TASK DIRECTIONS »
From the first line of the data below, copy each line up to the one containing "sc.cycles.caustics_refractive = False", and include that line too.

-- begin DATASET EXTRACT --

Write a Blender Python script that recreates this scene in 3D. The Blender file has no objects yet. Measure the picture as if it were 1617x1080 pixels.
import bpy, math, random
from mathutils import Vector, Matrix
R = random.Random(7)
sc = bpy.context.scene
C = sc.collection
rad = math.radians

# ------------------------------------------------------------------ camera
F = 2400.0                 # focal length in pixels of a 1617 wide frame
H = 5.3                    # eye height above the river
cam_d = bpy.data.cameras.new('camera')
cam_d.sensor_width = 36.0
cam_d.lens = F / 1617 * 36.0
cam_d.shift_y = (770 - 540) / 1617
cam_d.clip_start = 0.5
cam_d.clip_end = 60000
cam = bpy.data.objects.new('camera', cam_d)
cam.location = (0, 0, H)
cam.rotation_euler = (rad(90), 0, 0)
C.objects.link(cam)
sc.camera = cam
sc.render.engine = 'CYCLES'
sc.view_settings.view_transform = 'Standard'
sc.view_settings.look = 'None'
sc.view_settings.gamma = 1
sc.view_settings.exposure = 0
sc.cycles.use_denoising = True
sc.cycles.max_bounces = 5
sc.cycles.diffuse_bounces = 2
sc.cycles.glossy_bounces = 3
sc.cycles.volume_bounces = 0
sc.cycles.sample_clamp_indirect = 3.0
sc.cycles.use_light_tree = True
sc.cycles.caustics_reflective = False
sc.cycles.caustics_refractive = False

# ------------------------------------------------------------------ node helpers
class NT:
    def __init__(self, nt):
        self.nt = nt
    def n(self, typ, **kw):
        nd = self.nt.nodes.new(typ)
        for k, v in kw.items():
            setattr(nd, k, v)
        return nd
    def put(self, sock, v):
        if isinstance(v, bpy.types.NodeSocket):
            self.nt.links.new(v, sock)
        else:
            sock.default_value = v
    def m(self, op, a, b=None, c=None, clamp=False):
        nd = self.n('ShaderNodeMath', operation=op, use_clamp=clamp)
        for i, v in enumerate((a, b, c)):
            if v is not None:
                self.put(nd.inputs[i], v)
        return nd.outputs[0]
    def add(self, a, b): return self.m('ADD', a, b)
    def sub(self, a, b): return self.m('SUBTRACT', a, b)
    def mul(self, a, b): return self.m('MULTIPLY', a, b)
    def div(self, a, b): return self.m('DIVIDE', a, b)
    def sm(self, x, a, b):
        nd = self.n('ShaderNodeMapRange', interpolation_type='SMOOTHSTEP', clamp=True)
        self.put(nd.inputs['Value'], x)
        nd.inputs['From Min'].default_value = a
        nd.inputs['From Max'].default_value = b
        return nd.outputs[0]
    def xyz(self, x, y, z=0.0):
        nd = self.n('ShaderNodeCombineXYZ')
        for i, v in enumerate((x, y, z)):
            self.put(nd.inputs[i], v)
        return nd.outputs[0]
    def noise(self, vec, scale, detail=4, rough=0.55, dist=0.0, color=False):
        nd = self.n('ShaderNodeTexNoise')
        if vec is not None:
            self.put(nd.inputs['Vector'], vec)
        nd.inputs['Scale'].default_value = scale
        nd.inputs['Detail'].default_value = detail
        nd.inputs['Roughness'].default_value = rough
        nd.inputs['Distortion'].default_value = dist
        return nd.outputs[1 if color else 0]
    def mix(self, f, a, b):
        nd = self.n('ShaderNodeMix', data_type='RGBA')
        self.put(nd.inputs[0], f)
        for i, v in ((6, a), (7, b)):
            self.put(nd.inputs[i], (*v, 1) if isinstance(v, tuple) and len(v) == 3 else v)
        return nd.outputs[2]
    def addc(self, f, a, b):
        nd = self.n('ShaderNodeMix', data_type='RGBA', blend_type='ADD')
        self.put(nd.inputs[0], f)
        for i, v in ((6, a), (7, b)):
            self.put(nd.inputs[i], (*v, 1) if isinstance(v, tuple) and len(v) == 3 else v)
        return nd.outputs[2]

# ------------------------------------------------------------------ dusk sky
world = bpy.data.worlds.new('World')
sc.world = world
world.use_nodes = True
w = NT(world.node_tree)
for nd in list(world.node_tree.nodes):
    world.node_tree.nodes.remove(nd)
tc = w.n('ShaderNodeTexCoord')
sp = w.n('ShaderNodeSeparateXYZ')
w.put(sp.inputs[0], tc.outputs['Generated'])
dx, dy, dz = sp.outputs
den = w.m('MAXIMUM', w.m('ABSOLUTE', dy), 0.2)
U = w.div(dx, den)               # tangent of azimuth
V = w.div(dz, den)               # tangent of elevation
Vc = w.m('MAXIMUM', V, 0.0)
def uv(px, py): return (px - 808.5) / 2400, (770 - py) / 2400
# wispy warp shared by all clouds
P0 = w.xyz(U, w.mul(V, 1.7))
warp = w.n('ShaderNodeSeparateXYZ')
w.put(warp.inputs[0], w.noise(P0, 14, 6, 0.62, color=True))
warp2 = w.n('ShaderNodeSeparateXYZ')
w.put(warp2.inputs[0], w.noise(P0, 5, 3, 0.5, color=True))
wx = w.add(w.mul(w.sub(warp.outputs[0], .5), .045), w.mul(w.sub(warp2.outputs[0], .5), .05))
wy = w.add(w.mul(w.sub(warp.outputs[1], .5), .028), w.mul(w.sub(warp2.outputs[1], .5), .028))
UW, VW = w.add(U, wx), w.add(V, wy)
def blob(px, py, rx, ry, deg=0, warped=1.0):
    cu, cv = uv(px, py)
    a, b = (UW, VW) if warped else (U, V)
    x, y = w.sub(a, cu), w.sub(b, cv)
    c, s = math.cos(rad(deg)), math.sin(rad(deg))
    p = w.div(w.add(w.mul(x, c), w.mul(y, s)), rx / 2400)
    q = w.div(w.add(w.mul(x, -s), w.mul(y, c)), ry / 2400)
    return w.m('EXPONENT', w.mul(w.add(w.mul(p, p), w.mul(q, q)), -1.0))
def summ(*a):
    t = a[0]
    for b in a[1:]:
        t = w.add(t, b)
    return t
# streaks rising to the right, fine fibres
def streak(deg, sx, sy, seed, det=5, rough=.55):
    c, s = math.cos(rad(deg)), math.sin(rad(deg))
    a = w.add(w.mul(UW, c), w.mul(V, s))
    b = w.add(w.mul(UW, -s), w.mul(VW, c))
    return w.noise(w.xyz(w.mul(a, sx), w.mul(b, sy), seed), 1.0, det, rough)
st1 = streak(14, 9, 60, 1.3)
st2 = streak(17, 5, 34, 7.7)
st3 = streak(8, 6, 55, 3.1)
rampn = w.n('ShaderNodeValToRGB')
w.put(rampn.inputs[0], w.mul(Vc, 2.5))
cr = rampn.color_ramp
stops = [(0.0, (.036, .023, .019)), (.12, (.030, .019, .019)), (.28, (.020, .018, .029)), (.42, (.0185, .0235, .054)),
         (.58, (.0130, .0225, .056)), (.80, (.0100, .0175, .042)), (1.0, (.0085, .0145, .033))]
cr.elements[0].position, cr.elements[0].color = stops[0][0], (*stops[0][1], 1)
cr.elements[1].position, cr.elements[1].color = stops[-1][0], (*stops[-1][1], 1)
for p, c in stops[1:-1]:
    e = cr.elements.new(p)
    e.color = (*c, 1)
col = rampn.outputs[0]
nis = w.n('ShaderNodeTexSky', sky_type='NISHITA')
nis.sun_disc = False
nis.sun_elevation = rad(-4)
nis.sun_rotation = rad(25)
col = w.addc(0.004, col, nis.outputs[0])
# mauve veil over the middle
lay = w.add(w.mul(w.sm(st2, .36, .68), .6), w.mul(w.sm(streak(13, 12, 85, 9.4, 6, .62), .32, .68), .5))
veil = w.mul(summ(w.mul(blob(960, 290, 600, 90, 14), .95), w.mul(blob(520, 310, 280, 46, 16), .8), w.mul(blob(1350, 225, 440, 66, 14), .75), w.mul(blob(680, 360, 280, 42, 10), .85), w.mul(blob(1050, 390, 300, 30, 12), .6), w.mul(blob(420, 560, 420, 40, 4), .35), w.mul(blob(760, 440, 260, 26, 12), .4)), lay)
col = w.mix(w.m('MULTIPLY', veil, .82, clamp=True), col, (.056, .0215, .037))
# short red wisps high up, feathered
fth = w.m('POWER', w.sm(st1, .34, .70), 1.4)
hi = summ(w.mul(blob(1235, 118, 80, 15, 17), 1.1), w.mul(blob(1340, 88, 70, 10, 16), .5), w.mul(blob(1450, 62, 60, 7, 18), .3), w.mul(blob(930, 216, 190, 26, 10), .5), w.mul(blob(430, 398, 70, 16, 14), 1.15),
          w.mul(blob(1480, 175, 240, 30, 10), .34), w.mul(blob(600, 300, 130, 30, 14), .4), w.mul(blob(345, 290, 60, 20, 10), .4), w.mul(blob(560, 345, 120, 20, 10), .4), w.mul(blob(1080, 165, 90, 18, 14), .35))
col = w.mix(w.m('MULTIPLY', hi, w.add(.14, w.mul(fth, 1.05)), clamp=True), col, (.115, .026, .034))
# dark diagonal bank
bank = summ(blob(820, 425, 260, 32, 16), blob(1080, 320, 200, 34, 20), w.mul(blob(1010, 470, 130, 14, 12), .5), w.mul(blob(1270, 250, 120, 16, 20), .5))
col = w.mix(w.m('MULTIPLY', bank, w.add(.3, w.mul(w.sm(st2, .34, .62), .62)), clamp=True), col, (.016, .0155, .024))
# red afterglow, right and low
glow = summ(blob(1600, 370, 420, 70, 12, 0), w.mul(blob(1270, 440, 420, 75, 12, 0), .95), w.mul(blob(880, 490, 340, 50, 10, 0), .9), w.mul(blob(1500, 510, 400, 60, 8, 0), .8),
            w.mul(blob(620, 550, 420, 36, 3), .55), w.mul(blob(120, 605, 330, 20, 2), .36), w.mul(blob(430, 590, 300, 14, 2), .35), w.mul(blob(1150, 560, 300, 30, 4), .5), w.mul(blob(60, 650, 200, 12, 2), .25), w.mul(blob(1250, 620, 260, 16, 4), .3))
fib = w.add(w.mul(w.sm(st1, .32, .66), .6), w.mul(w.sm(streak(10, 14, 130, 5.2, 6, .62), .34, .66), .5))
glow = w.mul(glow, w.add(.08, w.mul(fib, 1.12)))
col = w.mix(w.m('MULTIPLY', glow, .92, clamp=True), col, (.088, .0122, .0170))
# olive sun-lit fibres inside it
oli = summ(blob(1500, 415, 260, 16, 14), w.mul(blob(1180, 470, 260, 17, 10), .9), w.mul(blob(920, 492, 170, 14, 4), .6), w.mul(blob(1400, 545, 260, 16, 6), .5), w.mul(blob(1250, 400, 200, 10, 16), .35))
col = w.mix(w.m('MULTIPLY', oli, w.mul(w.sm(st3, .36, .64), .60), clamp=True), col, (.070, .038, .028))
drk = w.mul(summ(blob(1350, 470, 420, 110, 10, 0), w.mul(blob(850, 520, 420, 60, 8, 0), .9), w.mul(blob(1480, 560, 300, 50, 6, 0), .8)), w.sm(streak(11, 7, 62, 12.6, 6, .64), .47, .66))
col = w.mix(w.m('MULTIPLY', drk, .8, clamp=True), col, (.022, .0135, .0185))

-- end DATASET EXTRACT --

EXERCISE RESULT »
Write a Blender Python script that recreates this scene in 3D. The Blender file has no objects yet. Measure the picture as if it were 1617x1080 pixels.
import bpy, math, random
from mathutils import Vector, Matrix
R = random.Random(7)
sc = bpy.context.scene
C = sc.collection
rad = math.radians

# ------------------------------------------------------------------ camera
F = 2400.0                 # focal length in pixels of a 1617 wide frame
H = 5.3                    # eye height above the river
cam_d = bpy.data.cameras.new('camera')
cam_d.sensor_width = 36.0
cam_d.lens = F / 1617 * 36.0
cam_d.shift_y = (770 - 540) / 1617
cam_d.clip_start = 0.5
cam_d.clip_end = 60000
cam = bpy.data.objects.new('camera', cam_d)
cam.location = (0, 0, H)
cam.rotation_euler = (rad(90), 0, 0)
C.objects.link(cam)
sc.camera = cam
sc.render.engine = 'CYCLES'
sc.view_settings.view_transform = 'Standard'
sc.view_settings.look = 'None'
sc.view_settings.gamma = 1
sc.view_settings.exposure = 0
sc.cycles.use_denoising = True
sc.cycles.max_bounces = 5
sc.cycles.diffuse_bounces = 2
sc.cycles.glossy_bounces = 3
sc.cycles.volume_bounces = 0
sc.cycles.sample_clamp_indirect = 3.0
sc.cycles.use_light_tree = True
sc.cycles.caustics_reflective = False
sc.cycles.caustics_refractive = False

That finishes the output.